Artist Nazia Ejaz exhibits her work in Karachi -Pakistan Press Foundation (PPF)

Paksitan Press Foundtion

Artist Nazia Ejaz exhibits her work in Karachi

Pakistan Press Foundation

Studied at the National College of Arts in Lahore and the SLADE School of Fine Art in London, now living in Australia, artist Nazia Ejaz has shown her work locally and internationally. Her work explores her connection with Pakistan as she looks to establish a relationship with a new landscape. She exhibited her paintings in Karachi recently.

“The inspiration for these paintings comes from Pakistan – its poetry, colours and music – the warmth and resilience of its people – the popular culture – the noise and drama of everyday life. Finding myself, now in a new country, I need to look back to connect forward. I am ultimately looking to find my own place in this new landscape. But what does one carry forward – and what does one shed from ones past and traditions – what is truly valuable?” Nazia says.

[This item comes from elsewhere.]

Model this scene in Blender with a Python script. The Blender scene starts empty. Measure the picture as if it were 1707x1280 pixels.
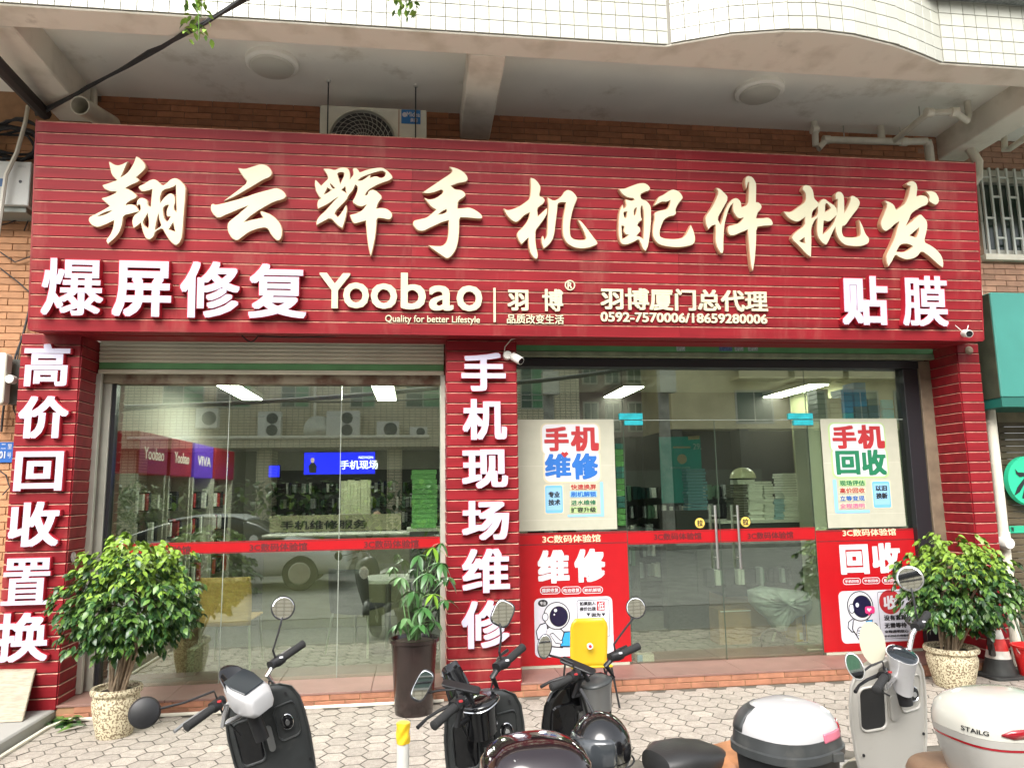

“I have tried to represent in these paintings, the fragmentation that accompanies this process of loss and assimilation. The stylised cityscapes are deconstructed and recomposed. These tightly choreographed concrete labyrinths oscillate between realism and abstraction and are meant to direct the gaze of the viewer to wander the streets. Searching perhaps, for something recognisable through the crowded yet still and deserted vastness. The rickshaw paintings are a symbol of Pakistan, of the people – this motif is at times indistinguishable from myself.

These vehicles are not very different from portraits and have vibrantly colourful personalities, like the thriving middle classes they transport. They are loud, noisy, crowded, polluting, festive, sad, improvised, uncomfortable, fragile, comfortingly intimate and sometimes broken but always cheerful. The frames around the rickshaws are decorated in traditional chammak patti sticker designs, widely used in the decoration of urban public transportation. They refer to a migrant history, the embellishment of temporary and transient spaces while assigning boundaries to these images, acknowledging a distance from their subject,” she explained.